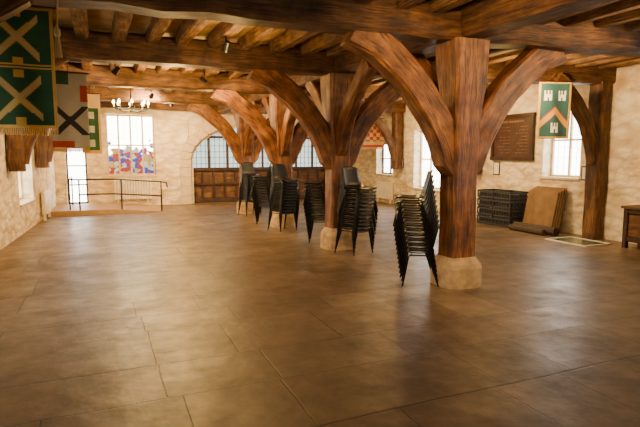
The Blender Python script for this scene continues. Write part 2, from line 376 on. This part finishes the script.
for (x,y),z0 in zip(wp,(0,0,1.15,1.15)): wallpost(x,y,z0,-1)
for x,y in lp: wallpost(x,y,1.3,1)
for (lx,ly),(px,py),(rx,ry) in zip(lp,posts,wp):
    bm=bmesh.new();timber(bm,[(lx-.3,ly,ZB+.19),(px,py,ZB+.19)],(.34,.38),(0,1,0),seg=14,jit=.014)
    timber(bm,[(px,py,ZB+.185),(rx+.25,ry,ZB+.185)],(.36,.38),(0,1,0),seg=14,jit=.014);obj('ceiling_beam',bm,OAKD)
for a,b,w,h,zz in (((-2.4,1.8),(XR+.1,1.5),.34,.38,.19),((-2.4,-1.4),(XR+.1,-1.4),.34,.38,.19),((-1.4,16.9),(XR+.1,16.9),.25,.3,.21)):
    bm=bmesh.new();timber(bm,[(*a,ZB+zz),(*b,ZB+zz)],(w,h),(0,1,0),seg=16,jit=.014);obj('ceiling_beam',bm,OAKD)
bm=bmesh.new();timber(bm,[(4.2,YB+.1,ZB+.2),(4.03,5.2,ZB+.2),(3.76,8.1,ZB+.2),(3.75,12,ZB+.2),(3.7,YF,ZB+.2)],(.36,.36),(1,0,0),jit=.01);obj('arcade_plate',bm,OAKD)
bm=bmesh.new();x=-1.95
while x<8.7:
    if abs(x-3.95)>.25:
        timber(bm,[(x+random.uniform(-.03,.03),YB+.1,3.27),(x+random.uniform(-.03,.03)+.0,YF-.02,3.27)],(.17,.2),(1,0,0),seg=22,jit=.014)
    x+=.46+random.uniform(-.03,.03)
obj('ceiling_joists',bm,JOIST)
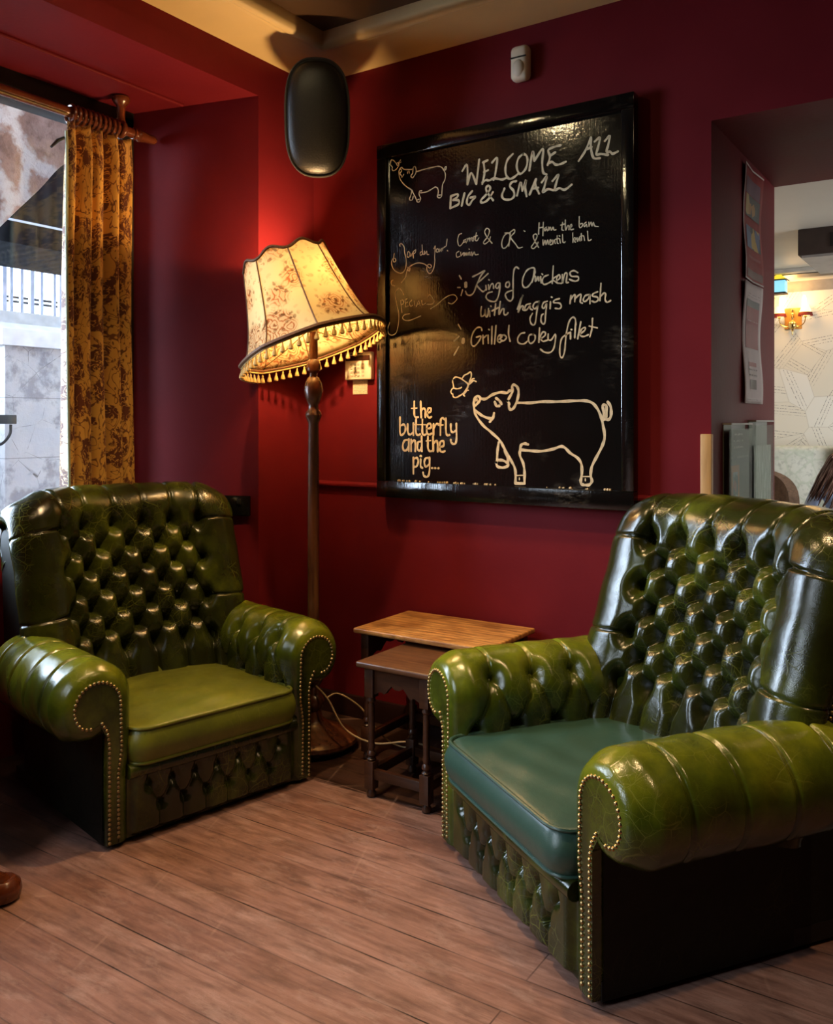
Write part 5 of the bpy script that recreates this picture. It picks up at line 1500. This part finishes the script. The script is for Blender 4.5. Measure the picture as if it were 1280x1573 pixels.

## Exercise brief
Copy every entry word for word, but omit the pictures.

## Output
The Blender Python script for this scene continues. Write part 2, from line 376 on. This part finishes the script.
for (x,y),z0 in zip(wp,(0,0,1.15,1.15)): wallpost(x,y,z0,-1)
for x,y in lp: wallpost(x,y,1.3,1)
for (lx,ly),(px,py),(rx,ry) in zip(lp,posts,wp):
    bm=bmesh.new();timber(bm,[(lx-.3,ly,ZB+.19),(px,py,ZB+.19)],(.34,.38),(0,1,0),seg=14,jit=.014)
    timber(bm,[(px,py,ZB+.185),(rx+.25,ry,ZB+.185)],(.36,.38),(0,1,0),seg=14,jit=.014);obj('ceiling_beam',bm,OAKD)
for a,b,w,h,zz in (((-2.4,1.8),(XR+.1,1.5),.34,.38,.19),((-2.4,-1.4),(XR+.1,-1.4),.34,.38,.19),((-1.4,16.9),(XR+.1,16.9),.25,.3,.21)):
    bm=bmesh.new();timber(bm,[(*a,ZB+zz),(*b,ZB+zz)],(w,h),(0,1,0),seg=16,jit=.014);obj('ceiling_beam',bm,OAKD)
bm=bmesh.new();timber(bm,[(4.2,YB+.1,ZB+.2),(4.03,5.2,ZB+.2),(3.76,8.1,ZB+.2),(3.75,12,ZB+.2),(3.7,YF,ZB+.2)],(.36,.36),(1,0,0),jit=.01);obj('arcade_plate',bm,OAKD)
bm=bmesh.new();x=-1.95
while x<8.7:
    if abs(x-3.95)>.25:
        timber(bm,[(x+random.uniform(-.03,.03),YB+.1,3.27),(x+random.uniform(-.03,.03)+.0,YF-.02,3.27)],(.17,.2),(1,0,0),seg=22,jit=.014)
    x+=.46+random.uniform(-.03,.03)
obj('ceiling_joists',bm,JOIST)
Write part 5 of the bpy script that recreates this picture. It picks up at line 1500. This part finishes the script. The script is for Blender 4.5. Measure the picture as if it were 1280x1573 pixels.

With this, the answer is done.